_DATA SHOWN_:
--- START ---

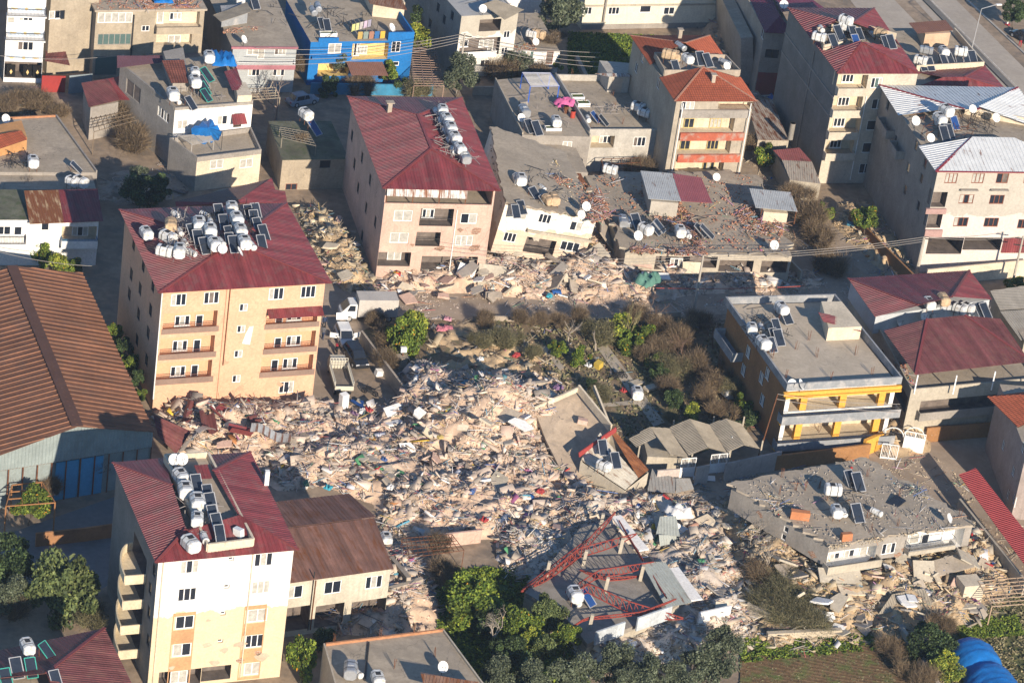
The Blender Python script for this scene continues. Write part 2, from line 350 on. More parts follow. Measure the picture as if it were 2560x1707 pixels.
sheetpoly('far_carriageway', [(2230, -60), (2330, -60), (2600, 210), (2600, 340)], .03, ROADM)
b = MB()
for (x0, y0), (x1, y1) in [((2255, -60), (2600, 292))]:
    a, c = W(x0, y0, .12), W(x1, y1, .12); b.beam(a, c, .9, .24)
tag(b.build('median_kerb', mat('kerb_stone', (.16, .15, .135), rough=.95)), kind='structure')
b = MB(); a, c = W(2352, -60, .08), W(2600, 170, .08); b.beam(a, c, .3, .16); tag(b.build('road_kerb', mat('kerb_light', (.4, .37, .32))), kind='structure')
b = MB()
m2 = mat('lane_paint', (.55, .53, .48), var=.5, scale=2)
a, c = W(2268, -60, .04), W(2600, 275, .04); n = (c-a).normalized()
b.beam(a, c, .12, .01)
tag(b.build('lane_marking', m2), kind='structure')
sheetpoly('alley', [(770, 620), (870, 640), (2130, 640), (2130, 770), (1700, 790), (1160, 800), (1090, 880), (1000, 960), (960, 960), (880, 820), (800, 1100), (640, 1150), (700, 900)], .012, ALLEY)
sheetpoly('side_street', [(2010, 560), (2140, 520), (2330, 700), (2180, 700)], .010, ALLEY)
sheetpoly('yard', [(0, 1340), (290, 1240), (330, 1430), (200, 1500), (0, 1480)], .012, mat('yard_asphalt', (.17, .17, .17), var=.2, scale=.2))
sheetpoly('street', [(1740, 1170), (2560, 1080), (2560, 1330), (2150, 1200), (1800, 1240), (1560, 1290)], .014, ALLEY)
sheetpoly('garden', [(900, 830), (960, 800), (1180, 800), (1700, 790), (1830, 860), (1920, 1060), (1690, 1160), (1500, 1120), (1390, 960), (1200, 900), (1010, 930)], .02, SOIL)
sheetpoly('lawn', [(1420, 82), (1640, 92), (1640, 240), (1420, 240)], .02, GRASSM)
sheetpoly('orchard_ground', [(1090, 1420), (1330, 1420), (1480, 1720), (1100, 1760)], .02, GRASSM)
sheetpoly('grass_verge', [(1880, 1590), (2260, 1560), (2330, 1760), (1850, 1760)], .02, GRASSM)
sheetpoly('meadow', [(2330, 1560), (2570, 1480), (2640, 1760), (2330, 1760)], .022, mat('meadow', (.13, .13, .05), rough=1, var=.4, scale=.5, fine=.3, bump=1, stain=(.07, .10, .03)))
# ploughed field with real furrows
b = MB(); A, Bp, Cc, D = W(1850, 1645), W(2200, 1610), W(2330, 1780), W(1850, 1800); n = 46
for i in range(n):
    for k, (t0, t1, z0, z1) in enumerate(((0, .5, .03, .16), (.5, 1, .16, .03))):
        a0 = A.lerp(D, (i+t0)/n); a1 = A.lerp(D, (i+t1)/n); b0 = Bp.lerp(Cc, (i+t0)/n); b1 = Bp.lerp(Cc, (i+t1)/n)
        b.quad(a1+Vector((0, 0, z1)), b1+Vector((0, 0, z1)), b0+Vector((0, 0, z0)), a0+Vector((0, 0, z0)))
tag(b.build('ploughed_field', FIELDM), kind='structure')
# garden path
PATHM = mat('path_concrete', (.42, .36, .28), var=.2)
sheetpoly('garden_path', [(1492, 868), (1518, 862), (1662, 1056), (1634, 1066)], .12, PATHM); sheetpoly('side_path', [(1352, 868), (1366, 864), (1412, 918), (1400, 926)], .12, PATHM); sheetpoly('cross_path', [(1500, 1008), (1590, 1000), (1594, 1010), (1502, 1018)], .11, PATHM)
# ================================================================ BUILDINGS
PEACH = plaster('peach_paint', (.62, .37, .235), var=.1, streak=.2)
PINKP = plaster('pink_paint', (.55, .375, .295), var=.16, streak=.5, crack=.5)
CREAM = plaster('cream_paint', (.60, .51, .38), streak=.2)
CREAMR = plaster('weathered_cream', (.42, .37, .29), streak=.5)
WHITEP = plaster('white_paint', (.74, .72, .68), var=.08, streak=.15)
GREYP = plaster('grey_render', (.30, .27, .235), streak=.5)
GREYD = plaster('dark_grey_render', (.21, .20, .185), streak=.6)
BEIGE = plaster('beige_render', (.36, .30, .22), streak=.4)
INT = plaster('loggia_wall', (.58, .48, .34))
MRAIL = mat('railing_brown', (.14, .05, .035), rough=.6, bump=0)
def plaster_patch(face, pts, m=None, seed=1):
    g = random.Random(seed)
    for x, y, r_ in pts:
        u, z = face.px(x, y); b = MB(); n = 9; b.quad(*[face.P(u+math.cos(6.283*i/n)*r_*g.uniform(.5, 1.2), z+math.sin(6.283*i/n)*r_*.7*g.uniform(.4, 1.1), .013) for i in range(n)]); b.uv[0] = [(p_[0], p_[2]) for p_ in b.v]; b.build('fallen_plaster', m or BRK, face.b.root)
BRK = mat('bare_brick', (.34, .18, .11), brick=(.4, .36, .3), var=.3)
# ---- peach apartment block
B = Bld('apartment_building', 'peach five-storey apartment block with maroon hipped roof crowded with water tanks, left of the rubble', 'building', [(396, 733), (830, 708), (717, 507), (298, 524)], 14.2, inset=.55, wall=PEACH, mats=(mat('peach_loggia', (.64, .36, .21), var=.08, bump=.1),))
F = B.F
for x, y, p in [(447, 750, 'cdd'), (529, 745, 'dxd'), (691, 735, 'cdd'), (771, 730, 'ddd'), (716, 968, 'ddc')]: F.win(x, y, 1.55, 1.35, p)
for x, y in [(609, 769), (603, 823), (596, 885), (591, 947)]: F.win(x, y, .95, .9, 'dc')
LG = []
for (x0, y0), (x1, y1), wn, dr, r in [((410, 784), (540, 824), (455, 800), (497, 806), 1), ((402, 846), (533, 888), (449, 862), (491, 867), 1), ((393, 908), (526, 950), (444, 926), (485, 930), 1), ((668, 776), (791, 812), (735, 787), (697, 797), 0), ((664, 834), (785, 874), (733, 850), (693, 862), 0), ((655, 894), (779, 932), (724, 906), (685, 917), 0)]:
    u0, u1, z0, z1 = F.pxhole((x0, y0), (x1, y1), 1.1)
    F.win(*wn, 1.55, 1.2, 'dcd', off=-1.1); F.win(*dr, .85, 1.9, 'd', off=-1.1)
    railing(B.root, F.P(u0, z0, .02), F.P(u1, z0, .02), .85, MRAIL); F.band(x0-6, y1-1, x1+6, y1+3, mat('balcony_edge', (.25, .17, .13)), .08, name='balcony_edge')
a = MB(); u0, z = F.px(667, 778); u1, z2 = F.px(803, 778); sheet(a, [F.P(u0, z-.3, 1.1), F.P(u1, z-.3, 1.1), F.P(u1, z+.25, .01), F.P(u0, z+.25, .01)], .2, .03); a.build('awning', MAROON, B.root)
for x, y in [(334, 610), (358, 664), (382, 714), (328, 686), (350, 722), (376, 775), (323, 735), (346, 785), (370, 832), (366, 900), (342, 850)]:
    B.L.win(x, y, 1.2, 1.45, 'dd', fm=DARKM)
def pipe(face, x, y, z0, z1, m=WHITEF, off=.08, r=.06):
    u, _ = face.px(x, y); b = MB(); b.tube(face.P(u, z0, off), face.P(u, z1, off), r, 6); return b.build('downpipe', m, face.b.root)
pipe(F, 404, 745, 1.5, 13.9); pipe(F, 567, 735, 1, 13.9, PEACH); pipe(F, 574, 735, 5, 13.9, RUSTM)
m = MB(); u, z = F.px(618, 845); m.quad(F.P(u-.5, z-.6, .012), F.P(u+.35, z-.8, .012), F.P(u+.55, z+1.4, .012), F.P(u+.1, z+1.3, .012), F.P(u-.2, z+.5, .012)); m.build('paint_patch', WHITEP, B.root)
B.build()
ap = (583, 606, 16.1); e = [(396, 733, 14.25), (830, 708, 14.25), (717, 507, 14.25), (298, 524, 14.25)]
r = roof(B.root, [[e[0], e[1], ap], [e[1], e[2], ap], [e[2], e[3], ap], [e[3], e[0], ap]], MAROON, caps=[(e[i], ap) for i in range(4)], capm=MARCAP)
PEACHB = B; plaster_patch(B.F, [(560, 905, .5), (700, 960, .5)], mat('peach_stain', (.50, .30, .19)), 2)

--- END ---

_AIM_:
From the data above, copy each line that holds "streak".

_SOLUTION_:
PEACH = plaster('peach_paint', (.62, .37, .235), var=.1, streak=.2)
PINKP = plaster('pink_paint', (.55, .375, .295), var=.16, streak=.5, crack=.5)
CREAM = plaster('cream_paint', (.60, .51, .38), streak=.2)
CREAMR = plaster('weathered_cream', (.42, .37, .29), streak=.5)
WHITEP = plaster('white_paint', (.74, .72, .68), var=.08, streak=.15)
GREYP = plaster('grey_render', (.30, .27, .235), streak=.5)
GREYD = plaster('dark_grey_render', (.21, .20, .185), streak=.6)
BEIGE = plaster('beige_render', (.36, .30, .22), streak=.4)